Within the idea of annexation, some portions of the blocs are areas over which it would easier or more difficult to apply sovereignty.
Although they are never mentioned in any conversation, the easiest places on which sovereignty can be applied are the haredi (ultra-Orthodox) communities of Betar Illit and Modi’in Illit, whose combined populations of some 120,000 people make up about 28% of the settler population. Both cities are on the Green Line, and expanding Israel’s boundaries to include them would present the fewest technical challenges.

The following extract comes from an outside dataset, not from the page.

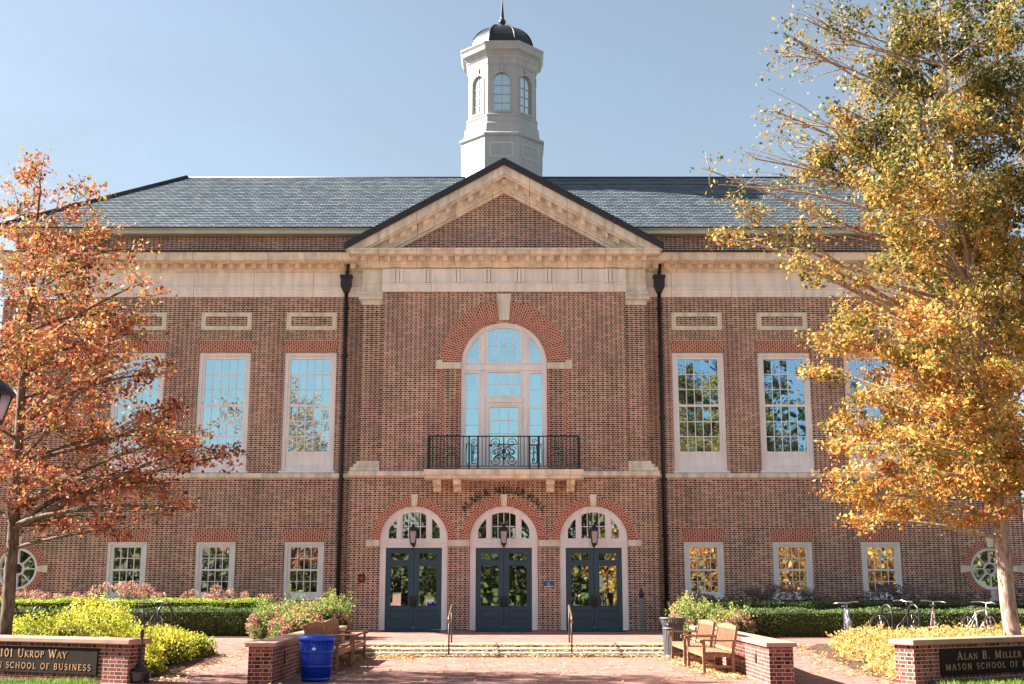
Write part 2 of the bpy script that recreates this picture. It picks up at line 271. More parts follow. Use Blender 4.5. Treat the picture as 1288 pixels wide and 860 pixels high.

After that, there would be strong arguments to annex portions of Gush Etzion that are located within the boundaries of the security barrier. Even former US president Jimmy Carter visited that area when he was Israel and declared that he had always envisioned it would be part of Israel’s sovereign borders. The Jewish presence in that region prior to the War of Independence, plus the story of the massacre of its residents during the war, gives that region a boost of support among the Israeli public.
The application of sovereignty over Ma’aleh Adumim also has strong support. The Jewish West Bank city has a population of close to 40,000 and is located about five kilometers outside of Jerusalem. It has long been presumed that it would be part of Israel’s sovereignty borders.
While mapping difficulties exist, the terrain between sovereign Jerusalem and Ma’aleh Adumim is fairly small. But Ma’aleh Adumim has been a redline for Palestinians, who views that area as an essential part of their future state. Although it is an accepted bloc, international objections are likely to be much greater over any annexation plan that would include the city,
The annexation of the West Bank city of Ariel is one of the possibilities that has emerged, but it is also the most technically challenging. The city of some 20,000 is located some 16 km. over the pre-1967 lines, and the mapping process would be fairly complicated and hard to complete quickly. The connection between Ariel and sovereign Israel, while made easy by Route 5, has been so difficult to secure, that even the security barrier was never completed in that area.